* **TASK DESCRIPTION**: Leave out every picture, then transcribe the rest of the listing exactly.

* **DATA PROVIDED**:
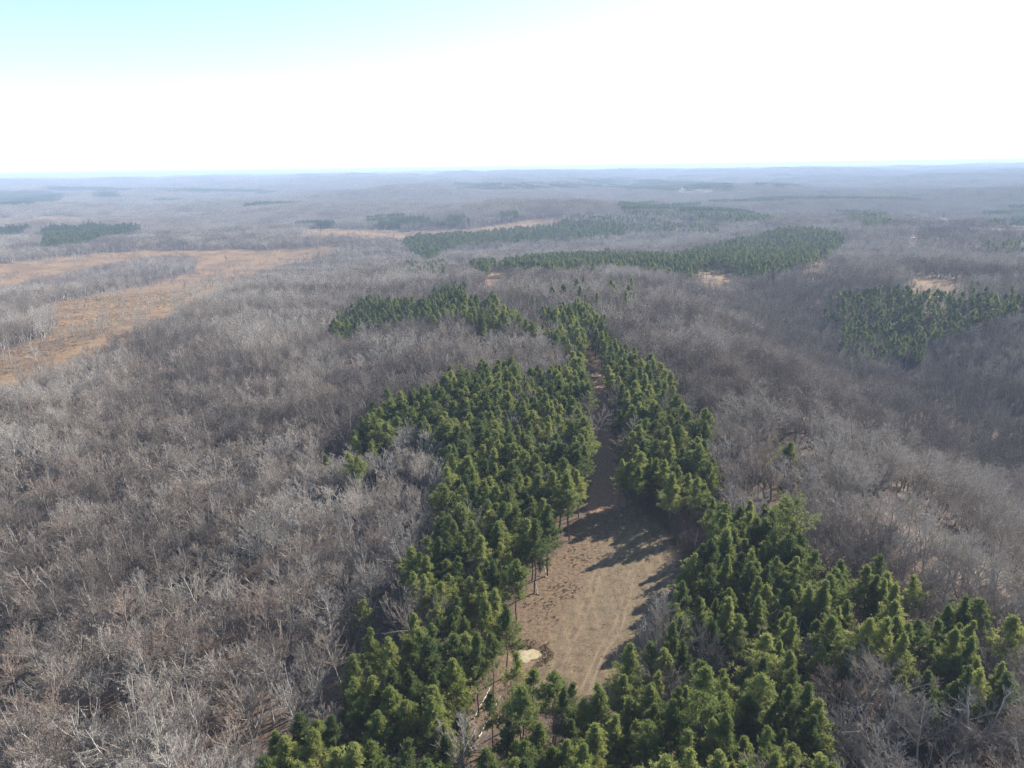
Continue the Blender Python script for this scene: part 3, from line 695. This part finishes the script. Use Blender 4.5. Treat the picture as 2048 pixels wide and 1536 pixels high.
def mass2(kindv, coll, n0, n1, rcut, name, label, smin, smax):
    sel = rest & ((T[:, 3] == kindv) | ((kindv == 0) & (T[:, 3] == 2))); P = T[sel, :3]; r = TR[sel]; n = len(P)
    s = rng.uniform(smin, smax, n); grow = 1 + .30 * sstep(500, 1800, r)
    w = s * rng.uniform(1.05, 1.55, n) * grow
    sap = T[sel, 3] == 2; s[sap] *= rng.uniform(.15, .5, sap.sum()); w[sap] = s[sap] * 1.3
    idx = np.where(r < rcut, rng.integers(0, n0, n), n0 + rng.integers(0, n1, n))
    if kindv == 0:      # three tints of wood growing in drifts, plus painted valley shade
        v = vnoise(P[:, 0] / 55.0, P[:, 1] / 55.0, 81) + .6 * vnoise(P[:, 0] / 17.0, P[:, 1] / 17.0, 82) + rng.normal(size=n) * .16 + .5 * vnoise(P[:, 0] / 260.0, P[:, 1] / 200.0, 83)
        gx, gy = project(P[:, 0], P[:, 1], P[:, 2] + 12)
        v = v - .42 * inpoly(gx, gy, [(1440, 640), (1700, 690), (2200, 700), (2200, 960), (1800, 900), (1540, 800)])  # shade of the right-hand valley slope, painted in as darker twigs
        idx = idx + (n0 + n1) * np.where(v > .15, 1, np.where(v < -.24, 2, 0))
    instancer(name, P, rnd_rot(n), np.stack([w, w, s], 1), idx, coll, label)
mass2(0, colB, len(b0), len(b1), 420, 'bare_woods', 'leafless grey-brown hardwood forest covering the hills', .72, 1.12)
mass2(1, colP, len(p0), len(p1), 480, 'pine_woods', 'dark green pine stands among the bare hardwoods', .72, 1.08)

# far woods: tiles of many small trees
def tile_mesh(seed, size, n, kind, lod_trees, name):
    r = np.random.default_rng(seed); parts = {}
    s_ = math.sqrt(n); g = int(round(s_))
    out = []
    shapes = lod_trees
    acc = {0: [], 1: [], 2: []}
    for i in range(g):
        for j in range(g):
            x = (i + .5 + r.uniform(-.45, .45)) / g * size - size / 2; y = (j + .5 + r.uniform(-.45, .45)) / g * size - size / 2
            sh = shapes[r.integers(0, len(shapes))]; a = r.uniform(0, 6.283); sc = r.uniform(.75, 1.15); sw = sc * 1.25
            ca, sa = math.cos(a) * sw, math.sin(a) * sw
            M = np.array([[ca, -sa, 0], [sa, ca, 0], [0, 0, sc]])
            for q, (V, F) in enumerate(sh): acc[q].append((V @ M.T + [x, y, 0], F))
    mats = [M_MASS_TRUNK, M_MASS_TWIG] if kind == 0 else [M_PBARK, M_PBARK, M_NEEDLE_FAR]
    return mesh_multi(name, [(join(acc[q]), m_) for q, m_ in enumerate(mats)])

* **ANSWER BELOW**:
Continue the Blender Python script for this scene: part 3, from line 695. This part finishes the script. Use Blender 4.5. Treat the picture as 2048 pixels wide and 1536 pixels high.
def mass2(kindv, coll, n0, n1, rcut, name, label, smin, smax):
    sel = rest & ((T[:, 3] == kindv) | ((kindv == 0) & (T[:, 3] == 2))); P = T[sel, :3]; r = TR[sel]; n = len(P)
    s = rng.uniform(smin, smax, n); grow = 1 + .30 * sstep(500, 1800, r)
    w = s * rng.uniform(1.05, 1.55, n) * grow
    sap = T[sel, 3] == 2; s[sap] *= rng.uniform(.15, .5, sap.sum()); w[sap] = s[sap] * 1.3
    idx = np.where(r < rcut, rng.integers(0, n0, n), n0 + rng.integers(0, n1, n))
    if kindv == 0:      # three tints of wood growing in drifts, plus painted valley shade
        v = vnoise(P[:, 0] / 55.0, P[:, 1] / 55.0, 81) + .6 * vnoise(P[:, 0] / 17.0, P[:, 1] / 17.0, 82) + rng.normal(size=n) * .16 + .5 * vnoise(P[:, 0] / 260.0, P[:, 1] / 200.0, 83)
        gx, gy = project(P[:, 0], P[:, 1], P[:, 2] + 12)
        v = v - .42 * inpoly(gx, gy, [(1440, 640), (1700, 690), (2200, 700), (2200, 960), (1800, 900), (1540, 800)])  # shade of the right-hand valley slope, painted in as darker twigs
        idx = idx + (n0 + n1) * np.where(v > .15, 1, np.where(v < -.24, 2, 0))
    instancer(name, P, rnd_rot(n), np.stack([w, w, s], 1), idx, coll, label)
mass2(0, colB, len(b0), len(b1), 420, 'bare_woods', 'leafless grey-brown hardwood forest covering the hills', .72, 1.12)
mass2(1, colP, len(p0), len(p1), 480, 'pine_woods', 'dark green pine stands among the bare hardwoods', .72, 1.08)

# far woods: tiles of many small trees
def tile_mesh(seed, size, n, kind, lod_trees, name):
    r = np.random.default_rng(seed); parts = {}
    s_ = math.sqrt(n); g = int(round(s_))
    out = []
    shapes = lod_trees
    acc = {0: [], 1: [], 2: []}
    for i in range(g):
        for j in range(g):
            x = (i + .5 + r.uniform(-.45, .45)) / g * size - size / 2; y = (j + .5 + r.uniform(-.45, .45)) / g * size - size / 2
            sh = shapes[r.integers(0, len(shapes))]; a = r.uniform(0, 6.283); sc = r.uniform(.75, 1.15); sw = sc * 1.25
            ca, sa = math.cos(a) * sw, math.sin(a) * sw
            M = np.array([[ca, -sa, 0], [sa, ca, 0], [0, 0, sc]])
            for q, (V, F) in enumerate(sh): acc[q].append((V @ M.T + [x, y, 0], F))
    mats = [M_MASS_TRUNK, M_MASS_TWIG] if kind == 0 else [M_PBARK, M_PBARK, M_NEEDLE_FAR]
    return mesh_multi(name, [(join(acc[q]), m_) for q, m_ in enumerate(mats)])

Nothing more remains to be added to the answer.